* EXERCISE GOAL
For the records below, say how many lines contain the string "Blender". Give the number only.

* INPUT
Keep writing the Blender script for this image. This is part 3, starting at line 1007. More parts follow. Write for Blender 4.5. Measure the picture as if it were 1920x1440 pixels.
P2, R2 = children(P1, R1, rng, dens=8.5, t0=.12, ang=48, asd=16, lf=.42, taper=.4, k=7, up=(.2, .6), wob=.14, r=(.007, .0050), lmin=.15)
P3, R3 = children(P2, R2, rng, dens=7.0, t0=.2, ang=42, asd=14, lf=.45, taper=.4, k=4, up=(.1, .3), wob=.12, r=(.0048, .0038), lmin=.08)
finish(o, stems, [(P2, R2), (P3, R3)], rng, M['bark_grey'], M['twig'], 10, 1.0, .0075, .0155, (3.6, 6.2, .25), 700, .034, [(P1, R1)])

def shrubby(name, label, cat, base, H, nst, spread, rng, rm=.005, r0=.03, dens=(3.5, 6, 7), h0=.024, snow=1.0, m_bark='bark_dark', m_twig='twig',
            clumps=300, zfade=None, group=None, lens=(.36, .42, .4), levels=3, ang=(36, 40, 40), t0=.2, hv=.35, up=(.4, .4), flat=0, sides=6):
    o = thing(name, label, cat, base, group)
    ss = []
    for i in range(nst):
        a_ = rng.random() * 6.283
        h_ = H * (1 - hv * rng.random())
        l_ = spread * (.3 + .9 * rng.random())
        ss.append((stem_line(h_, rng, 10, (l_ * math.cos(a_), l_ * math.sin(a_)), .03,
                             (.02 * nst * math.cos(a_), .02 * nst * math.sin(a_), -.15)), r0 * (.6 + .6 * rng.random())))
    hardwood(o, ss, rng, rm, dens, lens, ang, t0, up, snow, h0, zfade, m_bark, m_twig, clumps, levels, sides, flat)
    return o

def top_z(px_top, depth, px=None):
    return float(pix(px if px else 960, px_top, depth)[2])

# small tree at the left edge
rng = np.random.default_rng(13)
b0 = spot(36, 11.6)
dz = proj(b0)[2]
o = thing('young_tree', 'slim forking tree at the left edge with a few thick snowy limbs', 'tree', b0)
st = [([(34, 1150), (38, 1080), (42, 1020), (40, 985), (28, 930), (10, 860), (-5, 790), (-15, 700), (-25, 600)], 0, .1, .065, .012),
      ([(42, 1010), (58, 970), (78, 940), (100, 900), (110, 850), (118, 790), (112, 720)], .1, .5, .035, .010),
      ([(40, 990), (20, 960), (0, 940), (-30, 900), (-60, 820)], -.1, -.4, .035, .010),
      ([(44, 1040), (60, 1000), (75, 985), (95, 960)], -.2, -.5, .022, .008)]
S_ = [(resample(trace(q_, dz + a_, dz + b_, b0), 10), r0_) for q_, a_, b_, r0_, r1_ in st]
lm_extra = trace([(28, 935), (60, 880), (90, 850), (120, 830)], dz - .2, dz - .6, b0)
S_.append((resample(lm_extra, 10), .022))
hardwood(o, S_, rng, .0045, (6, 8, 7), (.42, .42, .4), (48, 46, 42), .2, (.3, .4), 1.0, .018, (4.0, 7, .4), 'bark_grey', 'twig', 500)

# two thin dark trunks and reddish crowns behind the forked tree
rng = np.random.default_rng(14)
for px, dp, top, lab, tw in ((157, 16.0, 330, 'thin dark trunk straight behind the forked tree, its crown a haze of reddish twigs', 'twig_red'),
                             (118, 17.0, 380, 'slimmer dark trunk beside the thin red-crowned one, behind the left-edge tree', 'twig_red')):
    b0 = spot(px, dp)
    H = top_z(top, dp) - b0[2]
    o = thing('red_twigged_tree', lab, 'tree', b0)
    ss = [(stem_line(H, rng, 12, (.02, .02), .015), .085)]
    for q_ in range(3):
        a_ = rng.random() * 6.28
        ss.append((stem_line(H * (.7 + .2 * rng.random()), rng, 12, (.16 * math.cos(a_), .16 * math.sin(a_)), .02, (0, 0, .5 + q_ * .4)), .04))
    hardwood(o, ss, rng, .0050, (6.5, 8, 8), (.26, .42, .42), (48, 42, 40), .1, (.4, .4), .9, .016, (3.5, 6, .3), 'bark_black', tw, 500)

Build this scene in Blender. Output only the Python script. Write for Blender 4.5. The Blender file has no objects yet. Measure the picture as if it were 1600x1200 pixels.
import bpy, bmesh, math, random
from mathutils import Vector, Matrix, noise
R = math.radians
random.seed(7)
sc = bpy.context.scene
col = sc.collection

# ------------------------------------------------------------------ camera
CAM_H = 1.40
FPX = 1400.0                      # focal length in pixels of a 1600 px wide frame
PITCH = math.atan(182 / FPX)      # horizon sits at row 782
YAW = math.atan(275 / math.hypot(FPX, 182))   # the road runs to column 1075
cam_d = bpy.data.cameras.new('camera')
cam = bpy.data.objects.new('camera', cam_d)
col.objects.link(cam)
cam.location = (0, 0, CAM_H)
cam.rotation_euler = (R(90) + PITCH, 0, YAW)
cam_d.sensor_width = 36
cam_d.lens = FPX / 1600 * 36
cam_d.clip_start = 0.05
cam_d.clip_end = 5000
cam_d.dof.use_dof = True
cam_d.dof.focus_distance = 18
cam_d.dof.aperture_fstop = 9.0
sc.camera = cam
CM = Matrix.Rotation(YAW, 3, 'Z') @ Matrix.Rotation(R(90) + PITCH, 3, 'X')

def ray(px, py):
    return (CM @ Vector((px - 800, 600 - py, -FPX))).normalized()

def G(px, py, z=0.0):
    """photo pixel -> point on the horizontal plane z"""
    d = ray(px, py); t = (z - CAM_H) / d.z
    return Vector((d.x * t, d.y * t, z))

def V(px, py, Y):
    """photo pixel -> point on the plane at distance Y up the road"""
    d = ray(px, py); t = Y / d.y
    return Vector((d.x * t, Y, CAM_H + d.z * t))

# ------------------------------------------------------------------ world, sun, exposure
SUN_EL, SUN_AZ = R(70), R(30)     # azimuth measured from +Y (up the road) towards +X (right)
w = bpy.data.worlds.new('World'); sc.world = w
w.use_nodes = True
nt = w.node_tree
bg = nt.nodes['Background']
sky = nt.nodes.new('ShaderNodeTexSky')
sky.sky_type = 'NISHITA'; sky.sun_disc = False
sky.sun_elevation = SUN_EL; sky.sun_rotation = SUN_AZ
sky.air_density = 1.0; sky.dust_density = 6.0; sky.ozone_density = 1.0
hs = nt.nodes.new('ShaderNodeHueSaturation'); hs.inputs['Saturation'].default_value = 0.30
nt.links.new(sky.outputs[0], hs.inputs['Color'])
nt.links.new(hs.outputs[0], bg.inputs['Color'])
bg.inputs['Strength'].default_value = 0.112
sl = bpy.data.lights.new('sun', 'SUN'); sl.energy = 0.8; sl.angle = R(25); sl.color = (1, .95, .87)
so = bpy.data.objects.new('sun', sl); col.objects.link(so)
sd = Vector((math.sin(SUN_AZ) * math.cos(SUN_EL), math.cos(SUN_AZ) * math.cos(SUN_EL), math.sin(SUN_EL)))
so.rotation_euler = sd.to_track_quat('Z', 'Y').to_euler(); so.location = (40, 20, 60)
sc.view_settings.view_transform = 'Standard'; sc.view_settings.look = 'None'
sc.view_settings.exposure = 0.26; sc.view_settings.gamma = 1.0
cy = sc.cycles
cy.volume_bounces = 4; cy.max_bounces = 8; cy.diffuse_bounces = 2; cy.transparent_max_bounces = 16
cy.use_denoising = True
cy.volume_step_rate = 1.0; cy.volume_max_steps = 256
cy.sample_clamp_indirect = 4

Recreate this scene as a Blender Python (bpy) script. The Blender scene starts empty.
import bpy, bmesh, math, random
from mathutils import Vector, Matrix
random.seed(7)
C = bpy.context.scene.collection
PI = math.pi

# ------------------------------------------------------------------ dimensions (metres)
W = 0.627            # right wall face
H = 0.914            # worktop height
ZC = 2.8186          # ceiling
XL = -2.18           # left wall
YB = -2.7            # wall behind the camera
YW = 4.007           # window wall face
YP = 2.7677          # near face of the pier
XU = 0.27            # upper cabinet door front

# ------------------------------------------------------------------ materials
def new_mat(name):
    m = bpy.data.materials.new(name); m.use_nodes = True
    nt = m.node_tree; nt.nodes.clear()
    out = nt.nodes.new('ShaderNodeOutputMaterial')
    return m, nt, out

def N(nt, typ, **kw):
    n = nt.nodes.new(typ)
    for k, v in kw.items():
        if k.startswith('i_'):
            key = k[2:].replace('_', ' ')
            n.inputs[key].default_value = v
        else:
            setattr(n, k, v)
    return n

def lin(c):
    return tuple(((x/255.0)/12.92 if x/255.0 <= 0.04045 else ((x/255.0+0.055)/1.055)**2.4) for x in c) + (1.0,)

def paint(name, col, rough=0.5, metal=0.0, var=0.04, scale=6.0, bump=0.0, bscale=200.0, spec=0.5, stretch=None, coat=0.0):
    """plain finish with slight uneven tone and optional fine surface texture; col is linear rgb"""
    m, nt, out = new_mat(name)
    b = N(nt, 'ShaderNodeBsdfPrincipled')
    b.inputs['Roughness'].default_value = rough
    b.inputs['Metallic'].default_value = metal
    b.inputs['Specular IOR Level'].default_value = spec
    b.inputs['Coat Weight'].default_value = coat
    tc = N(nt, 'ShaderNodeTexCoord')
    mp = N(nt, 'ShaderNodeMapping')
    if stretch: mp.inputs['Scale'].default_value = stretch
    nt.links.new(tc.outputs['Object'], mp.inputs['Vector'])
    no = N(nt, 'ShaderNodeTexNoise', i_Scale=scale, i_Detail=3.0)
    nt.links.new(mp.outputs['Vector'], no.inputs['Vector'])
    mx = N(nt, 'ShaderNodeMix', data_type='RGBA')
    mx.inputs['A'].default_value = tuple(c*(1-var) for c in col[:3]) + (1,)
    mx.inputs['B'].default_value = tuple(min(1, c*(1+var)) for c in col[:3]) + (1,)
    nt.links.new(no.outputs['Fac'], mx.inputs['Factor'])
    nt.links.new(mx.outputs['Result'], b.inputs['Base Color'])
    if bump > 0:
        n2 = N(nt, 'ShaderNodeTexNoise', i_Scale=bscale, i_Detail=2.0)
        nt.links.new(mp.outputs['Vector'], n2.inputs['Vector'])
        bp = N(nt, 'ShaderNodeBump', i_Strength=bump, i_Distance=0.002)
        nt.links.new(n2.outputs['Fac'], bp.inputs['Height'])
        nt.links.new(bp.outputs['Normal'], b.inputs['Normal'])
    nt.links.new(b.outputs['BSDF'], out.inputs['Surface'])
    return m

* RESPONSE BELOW
3